Mon « je » est auteure à l’affût 24 heures sur 24. Même quand ce « je » semble occupée à autre chose, l’auteure n’est jamais bien loin.
Surtout quand elle lit : que ce soit les blogues, Facebook, un journal et le pire, un roman ou des extraits de romans.
Dans ce sublime petit ouvrage, l’auteure à la prose délicate et imagée nous ouvre les portes de tous ses petits cabinets d’écriture et nous confie des passages de ces batailles incessantes menées au cours de sa vie d’écrivaine avec ce lion, cette grande bête obstinée, son roman, son écriture.
Le « petit ouvrage » dont il est question, c’est En vivant, en écrivant d’Annie Dillard. Comme toujours, tout de suite, j’ai été voir s’il était disponible en numérique. Eh non. Ça attendra.
Le pourquoi ou le comment ou toutes les questions d’ailleurs que se posent d’autres écrivains m’interpellent bien sûr. Mais toutes leurs réponses ne m’intéressent pas. Il faut que je m’identifie un peu. Elles me laissent rarement indifférente : soit j’apprends et ça me donne des ailes. Soit j’apprends, je m’interroge et ça me jette par terre de doutes.
Comme dans Histoires de s’entendre de Suzanne Jacob
L’urgence et la patience de Philippe Toussaint
Questions d’écriture de Jean-Jacques Pelletier
Le très compliqué Si une nuit d’hiver un voyageur d’Italo Calvino.
Et, peut-être à venir : En vivant, en écrivant d’Annie Dillard.
Lu aussi le début du roman Les égarés de Lauri Lansens dont j’avais bien aimé Les filles.

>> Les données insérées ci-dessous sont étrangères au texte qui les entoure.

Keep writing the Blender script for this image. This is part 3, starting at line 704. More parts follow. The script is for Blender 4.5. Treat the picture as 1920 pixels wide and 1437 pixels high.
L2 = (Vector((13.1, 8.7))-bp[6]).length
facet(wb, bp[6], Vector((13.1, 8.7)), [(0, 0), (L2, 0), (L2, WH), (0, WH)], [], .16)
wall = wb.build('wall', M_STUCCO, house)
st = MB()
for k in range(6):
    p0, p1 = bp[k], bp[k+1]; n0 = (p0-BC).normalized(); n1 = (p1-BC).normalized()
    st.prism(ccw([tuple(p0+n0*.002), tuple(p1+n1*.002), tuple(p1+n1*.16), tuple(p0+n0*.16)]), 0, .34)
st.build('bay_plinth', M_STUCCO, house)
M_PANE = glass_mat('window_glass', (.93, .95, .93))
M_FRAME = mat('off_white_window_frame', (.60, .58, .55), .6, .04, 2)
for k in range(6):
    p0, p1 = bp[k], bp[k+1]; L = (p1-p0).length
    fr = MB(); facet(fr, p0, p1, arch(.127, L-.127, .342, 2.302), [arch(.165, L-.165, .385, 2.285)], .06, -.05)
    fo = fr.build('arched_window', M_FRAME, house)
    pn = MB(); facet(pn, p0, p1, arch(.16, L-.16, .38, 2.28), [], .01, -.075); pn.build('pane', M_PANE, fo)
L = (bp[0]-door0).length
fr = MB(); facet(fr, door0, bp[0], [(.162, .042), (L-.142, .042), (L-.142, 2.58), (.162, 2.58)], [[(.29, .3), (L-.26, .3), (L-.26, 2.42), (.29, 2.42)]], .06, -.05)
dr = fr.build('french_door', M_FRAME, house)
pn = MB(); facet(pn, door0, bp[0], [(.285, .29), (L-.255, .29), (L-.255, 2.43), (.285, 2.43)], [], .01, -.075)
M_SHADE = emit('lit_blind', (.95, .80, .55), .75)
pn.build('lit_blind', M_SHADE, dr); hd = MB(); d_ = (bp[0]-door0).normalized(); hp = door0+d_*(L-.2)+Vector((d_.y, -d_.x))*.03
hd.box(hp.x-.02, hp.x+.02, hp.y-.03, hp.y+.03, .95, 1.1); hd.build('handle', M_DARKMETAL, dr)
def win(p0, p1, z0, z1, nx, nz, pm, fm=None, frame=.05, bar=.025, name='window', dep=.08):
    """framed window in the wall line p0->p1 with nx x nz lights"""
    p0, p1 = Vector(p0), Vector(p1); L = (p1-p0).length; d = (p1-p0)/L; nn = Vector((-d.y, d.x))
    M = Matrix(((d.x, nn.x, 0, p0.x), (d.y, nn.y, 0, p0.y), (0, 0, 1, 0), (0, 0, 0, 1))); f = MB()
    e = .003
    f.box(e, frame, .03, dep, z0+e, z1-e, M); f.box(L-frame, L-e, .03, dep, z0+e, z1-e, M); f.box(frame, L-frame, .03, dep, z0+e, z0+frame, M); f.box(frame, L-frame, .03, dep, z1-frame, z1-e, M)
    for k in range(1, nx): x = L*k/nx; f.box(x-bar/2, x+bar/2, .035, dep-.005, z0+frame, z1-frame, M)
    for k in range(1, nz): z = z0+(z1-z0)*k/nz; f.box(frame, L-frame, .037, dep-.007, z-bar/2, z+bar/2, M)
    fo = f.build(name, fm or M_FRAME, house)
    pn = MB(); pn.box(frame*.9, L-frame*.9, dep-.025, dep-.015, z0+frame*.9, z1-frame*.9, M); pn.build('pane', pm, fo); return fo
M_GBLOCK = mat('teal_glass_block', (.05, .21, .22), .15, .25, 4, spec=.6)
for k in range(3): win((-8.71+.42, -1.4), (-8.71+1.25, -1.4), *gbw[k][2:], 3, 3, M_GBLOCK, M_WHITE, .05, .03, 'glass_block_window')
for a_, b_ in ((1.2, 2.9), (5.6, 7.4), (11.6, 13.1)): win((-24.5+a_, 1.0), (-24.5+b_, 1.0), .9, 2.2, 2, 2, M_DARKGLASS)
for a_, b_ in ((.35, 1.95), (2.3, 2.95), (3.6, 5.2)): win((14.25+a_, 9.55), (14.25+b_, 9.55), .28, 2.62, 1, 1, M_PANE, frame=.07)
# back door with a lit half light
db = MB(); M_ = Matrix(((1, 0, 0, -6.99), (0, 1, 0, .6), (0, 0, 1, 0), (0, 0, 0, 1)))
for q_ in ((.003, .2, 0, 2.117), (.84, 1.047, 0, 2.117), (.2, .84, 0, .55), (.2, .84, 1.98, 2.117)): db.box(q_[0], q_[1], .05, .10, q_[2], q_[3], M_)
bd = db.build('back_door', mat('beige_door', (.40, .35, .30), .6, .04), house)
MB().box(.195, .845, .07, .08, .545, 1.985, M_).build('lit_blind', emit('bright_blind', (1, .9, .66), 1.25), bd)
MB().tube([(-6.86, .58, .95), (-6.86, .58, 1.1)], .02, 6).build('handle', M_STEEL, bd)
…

Et dès le début, je remarque le peu de transitions entre les chapitres. Ça ne me dérange pas, mon cerveau sait enchaîner. Mais je me dis « pourquoi elle et pas moi ». Pourquoi à moi, on a reproché le manque de transitions ou le manque de diversité dans les transitions? Pourquoi il en faut dans mon roman et pas dans le sien? »
Je connais la réponse bien sûr : une seule remarque et même toutes les remarques pour refuser un manuscrit n’expliquent pas tout. Quand bien même je corrigerais, quand bien même je répondrais à toutes les interrogations, ça ne m’assure pas d’une publication. Je sais bien, mais le schtroumpf grognon, lui, c’est dans sa nature de râler.
Vais-je un jour lire un roman sans comparer avec les miens? Sans faire de liens avec les miens?
Sûrement. Quand le dernier sera publié!
Si vous êtes las de lire mes interminables litanies… avec le printemps qui vient, il y a de l’espoir. La voyageuse prendra peut-être, enfin, la relève.
Quoique la voyageuse aussi pourrait voir le prix exorbitant de certains campings ou être découragée devant les emplacements réservés des mois à l’avance, qui lui laisse croire qu’à son arrivée, il n’y aura pas d’emplacements disponibles dans ses campings préférés.
Et vous, quels liens fait votre cerveau entre ce que vous lisez et ce que vous vivez?